— Source data —

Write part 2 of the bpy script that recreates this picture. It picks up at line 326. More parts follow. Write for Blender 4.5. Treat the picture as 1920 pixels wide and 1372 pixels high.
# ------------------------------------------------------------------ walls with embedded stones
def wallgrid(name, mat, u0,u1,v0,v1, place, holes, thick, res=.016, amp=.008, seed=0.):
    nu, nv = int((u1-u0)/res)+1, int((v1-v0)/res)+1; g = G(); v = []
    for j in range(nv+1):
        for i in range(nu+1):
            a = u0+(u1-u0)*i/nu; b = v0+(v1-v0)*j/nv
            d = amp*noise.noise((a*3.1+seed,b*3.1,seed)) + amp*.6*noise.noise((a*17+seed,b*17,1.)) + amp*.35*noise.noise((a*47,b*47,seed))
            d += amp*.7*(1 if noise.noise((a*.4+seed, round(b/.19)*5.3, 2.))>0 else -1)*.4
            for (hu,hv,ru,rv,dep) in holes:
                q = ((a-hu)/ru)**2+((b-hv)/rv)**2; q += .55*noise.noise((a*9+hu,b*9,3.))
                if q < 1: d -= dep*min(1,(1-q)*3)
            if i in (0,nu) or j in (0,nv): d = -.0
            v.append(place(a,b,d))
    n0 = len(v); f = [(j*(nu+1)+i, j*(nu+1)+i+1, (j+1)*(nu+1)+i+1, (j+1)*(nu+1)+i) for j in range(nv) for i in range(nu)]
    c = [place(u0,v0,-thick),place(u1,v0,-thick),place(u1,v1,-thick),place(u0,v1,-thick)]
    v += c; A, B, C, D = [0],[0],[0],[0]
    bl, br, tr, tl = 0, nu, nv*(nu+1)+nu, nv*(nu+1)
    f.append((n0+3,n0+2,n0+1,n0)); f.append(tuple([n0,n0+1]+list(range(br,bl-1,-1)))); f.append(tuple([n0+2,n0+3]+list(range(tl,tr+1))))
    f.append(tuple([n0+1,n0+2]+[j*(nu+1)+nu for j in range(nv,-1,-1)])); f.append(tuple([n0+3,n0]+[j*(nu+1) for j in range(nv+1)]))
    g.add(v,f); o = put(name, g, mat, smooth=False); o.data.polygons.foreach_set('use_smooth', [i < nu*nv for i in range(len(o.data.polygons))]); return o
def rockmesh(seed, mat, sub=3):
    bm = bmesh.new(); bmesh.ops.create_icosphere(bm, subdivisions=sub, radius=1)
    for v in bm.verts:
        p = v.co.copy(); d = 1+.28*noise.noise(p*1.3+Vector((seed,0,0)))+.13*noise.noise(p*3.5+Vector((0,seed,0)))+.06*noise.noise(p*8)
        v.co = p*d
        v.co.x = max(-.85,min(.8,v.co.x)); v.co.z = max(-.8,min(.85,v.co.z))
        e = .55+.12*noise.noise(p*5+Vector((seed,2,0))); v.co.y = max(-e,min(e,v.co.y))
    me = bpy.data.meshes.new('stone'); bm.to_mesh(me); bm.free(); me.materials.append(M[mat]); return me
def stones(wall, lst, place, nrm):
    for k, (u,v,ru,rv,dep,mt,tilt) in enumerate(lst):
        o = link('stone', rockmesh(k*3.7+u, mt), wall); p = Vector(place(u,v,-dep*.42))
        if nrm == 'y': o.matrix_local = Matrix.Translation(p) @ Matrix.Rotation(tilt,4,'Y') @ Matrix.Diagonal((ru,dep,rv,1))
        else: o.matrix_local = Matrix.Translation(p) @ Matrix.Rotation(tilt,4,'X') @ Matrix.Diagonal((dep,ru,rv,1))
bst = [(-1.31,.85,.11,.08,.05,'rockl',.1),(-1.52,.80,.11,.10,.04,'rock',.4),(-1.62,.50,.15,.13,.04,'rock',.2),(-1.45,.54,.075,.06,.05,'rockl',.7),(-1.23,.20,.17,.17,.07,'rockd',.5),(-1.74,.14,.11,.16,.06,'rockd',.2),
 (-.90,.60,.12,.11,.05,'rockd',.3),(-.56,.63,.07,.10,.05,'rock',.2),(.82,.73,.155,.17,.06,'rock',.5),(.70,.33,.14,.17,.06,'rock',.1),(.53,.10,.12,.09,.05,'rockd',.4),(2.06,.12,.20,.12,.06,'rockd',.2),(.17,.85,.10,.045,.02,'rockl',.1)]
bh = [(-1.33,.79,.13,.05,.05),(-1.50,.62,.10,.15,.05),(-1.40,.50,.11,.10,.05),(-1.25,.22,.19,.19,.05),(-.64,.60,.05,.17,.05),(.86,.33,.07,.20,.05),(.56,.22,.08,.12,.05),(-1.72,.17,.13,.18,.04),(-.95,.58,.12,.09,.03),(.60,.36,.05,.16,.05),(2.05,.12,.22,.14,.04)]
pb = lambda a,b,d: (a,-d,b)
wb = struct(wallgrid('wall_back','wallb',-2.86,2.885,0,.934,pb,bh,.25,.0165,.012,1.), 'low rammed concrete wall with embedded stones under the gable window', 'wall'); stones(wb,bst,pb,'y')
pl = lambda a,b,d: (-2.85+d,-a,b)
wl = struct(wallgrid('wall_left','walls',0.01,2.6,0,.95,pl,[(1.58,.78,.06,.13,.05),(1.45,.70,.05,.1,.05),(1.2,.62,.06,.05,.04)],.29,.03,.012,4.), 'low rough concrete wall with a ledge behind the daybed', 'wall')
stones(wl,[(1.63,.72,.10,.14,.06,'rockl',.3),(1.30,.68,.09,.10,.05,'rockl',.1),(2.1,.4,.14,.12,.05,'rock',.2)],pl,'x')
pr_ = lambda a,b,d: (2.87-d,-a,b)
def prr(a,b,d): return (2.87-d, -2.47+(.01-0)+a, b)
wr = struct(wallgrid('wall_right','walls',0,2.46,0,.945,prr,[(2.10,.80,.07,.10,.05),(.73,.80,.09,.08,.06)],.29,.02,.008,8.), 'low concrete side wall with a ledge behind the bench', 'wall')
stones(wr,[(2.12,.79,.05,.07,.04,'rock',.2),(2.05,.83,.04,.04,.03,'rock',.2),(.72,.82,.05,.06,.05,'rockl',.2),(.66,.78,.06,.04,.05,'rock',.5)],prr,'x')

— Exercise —
Extract, word for word, each line of the listing above.

— The completed task —
Write part 2 of the bpy script that recreates this picture. It picks up at line 326. More parts follow. Write for Blender 4.5. Treat the picture as 1920 pixels wide and 1372 pixels high.
# ------------------------------------------------------------------ walls with embedded stones
def wallgrid(name, mat, u0,u1,v0,v1, place, holes, thick, res=.016, amp=.008, seed=0.):
    nu, nv = int((u1-u0)/res)+1, int((v1-v0)/res)+1; g = G(); v = []
    for j in range(nv+1):
        for i in range(nu+1):
            a = u0+(u1-u0)*i/nu; b = v0+(v1-v0)*j/nv
            d = amp*noise.noise((a*3.1+seed,b*3.1,seed)) + amp*.6*noise.noise((a*17+seed,b*17,1.)) + amp*.35*noise.noise((a*47,b*47,seed))
            d += amp*.7*(1 if noise.noise((a*.4+seed, round(b/.19)*5.3, 2.))>0 else -1)*.4
            for (hu,hv,ru,rv,dep) in holes:
                q = ((a-hu)/ru)**2+((b-hv)/rv)**2; q += .55*noise.noise((a*9+hu,b*9,3.))
                if q < 1: d -= dep*min(1,(1-q)*3)
            if i in (0,nu) or j in (0,nv): d = -.0
            v.append(place(a,b,d))
    n0 = len(v); f = [(j*(nu+1)+i, j*(nu+1)+i+1, (j+1)*(nu+1)+i+1, (j+1)*(nu+1)+i) for j in range(nv) for i in range(nu)]
    c = [place(u0,v0,-thick),place(u1,v0,-thick),place(u1,v1,-thick),place(u0,v1,-thick)]
    v += c; A, B, C, D = [0],[0],[0],[0]
    bl, br, tr, tl = 0, nu, nv*(nu+1)+nu, nv*(nu+1)
    f.append((n0+3,n0+2,n0+1,n0)); f.append(tuple([n0,n0+1]+list(range(br,bl-1,-1)))); f.append(tuple([n0+2,n0+3]+list(range(tl,tr+1))))
    f.append(tuple([n0+1,n0+2]+[j*(nu+1)+nu for j in range(nv,-1,-1)])); f.append(tuple([n0+3,n0]+[j*(nu+1) for j in range(nv+1)]))
    g.add(v,f); o = put(name, g, mat, smooth=False); o.data.polygons.foreach_set('use_smooth', [i < nu*nv for i in range(len(o.data.polygons))]); return o
def rockmesh(seed, mat, sub=3):
    bm = bmesh.new(); bmesh.ops.create_icosphere(bm, subdivisions=sub, radius=1)
    for v in bm.verts:
        p = v.co.copy(); d = 1+.28*noise.noise(p*1.3+Vector((seed,0,0)))+.13*noise.noise(p*3.5+Vector((0,seed,0)))+.06*noise.noise(p*8)
        v.co = p*d
        v.co.x = max(-.85,min(.8,v.co.x)); v.co.z = max(-.8,min(.85,v.co.z))
        e = .55+.12*noise.noise(p*5+Vector((seed,2,0))); v.co.y = max(-e,min(e,v.co.y))
    me = bpy.data.meshes.new('stone'); bm.to_mesh(me); bm.free(); me.materials.append(M[mat]); return me
def stones(wall, lst, place, nrm):
    for k, (u,v,ru,rv,dep,mt,tilt) in enumerate(lst):
        o = link('stone', rockmesh(k*3.7+u, mt), wall); p = Vector(place(u,v,-dep*.42))
        if nrm == 'y': o.matrix_local = Matrix.Translation(p) @ Matrix.Rotation(tilt,4,'Y') @ Matrix.Diagonal((ru,dep,rv,1))
        else: o.matrix_local = Matrix.Translation(p) @ Matrix.Rotation(tilt,4,'X') @ Matrix.Diagonal((dep,ru,rv,1))
bst = [(-1.31,.85,.11,.08,.05,'rockl',.1),(-1.52,.80,.11,.10,.04,'rock',.4),(-1.62,.50,.15,.13,.04,'rock',.2),(-1.45,.54,.075,.06,.05,'rockl',.7),(-1.23,.20,.17,.17,.07,'rockd',.5),(-1.74,.14,.11,.16,.06,'rockd',.2),
 (-.90,.60,.12,.11,.05,'rockd',.3),(-.56,.63,.07,.10,.05,'rock',.2),(.82,.73,.155,.17,.06,'rock',.5),(.70,.33,.14,.17,.06,'rock',.1),(.53,.10,.12,.09,.05,'rockd',.4),(2.06,.12,.20,.12,.06,'rockd',.2),(.17,.85,.10,.045,.02,'rockl',.1)]
bh = [(-1.33,.79,.13,.05,.05),(-1.50,.62,.10,.15,.05),(-1.40,.50,.11,.10,.05),(-1.25,.22,.19,.19,.05),(-.64,.60,.05,.17,.05),(.86,.33,.07,.20,.05),(.56,.22,.08,.12,.05),(-1.72,.17,.13,.18,.04),(-.95,.58,.12,.09,.03),(.60,.36,.05,.16,.05),(2.05,.12,.22,.14,.04)]
pb = lambda a,b,d: (a,-d,b)
wb = struct(wallgrid('wall_back','wallb',-2.86,2.885,0,.934,pb,bh,.25,.0165,.012,1.), 'low rammed concrete wall with embedded stones under the gable window', 'wall'); stones(wb,bst,pb,'y')
pl = lambda a,b,d: (-2.85+d,-a,b)
wl = struct(wallgrid('wall_left','walls',0.01,2.6,0,.95,pl,[(1.58,.78,.06,.13,.05),(1.45,.70,.05,.1,.05),(1.2,.62,.06,.05,.04)],.29,.03,.012,4.), 'low rough concrete wall with a ledge behind the daybed', 'wall')
stones(wl,[(1.63,.72,.10,.14,.06,'rockl',.3),(1.30,.68,.09,.10,.05,'rockl',.1),(2.1,.4,.14,.12,.05,'rock',.2)],pl,'x')
pr_ = lambda a,b,d: (2.87-d,-a,b)
def prr(a,b,d): return (2.87-d, -2.47+(.01-0)+a, b)
wr = struct(wallgrid('wall_right','walls',0,2.46,0,.945,prr,[(2.10,.80,.07,.10,.05),(.73,.80,.09,.08,.06)],.29,.02,.008,8.), 'low concrete side wall with a ledge behind the bench', 'wall')
stones(wr,[(2.12,.79,.05,.07,.04,'rock',.2),(2.05,.83,.04,.04,.03,'rock',.2),(.72,.82,.05,.06,.05,'rockl',.2),(.66,.78,.06,.04,.05,'rock',.5)],prr,'x')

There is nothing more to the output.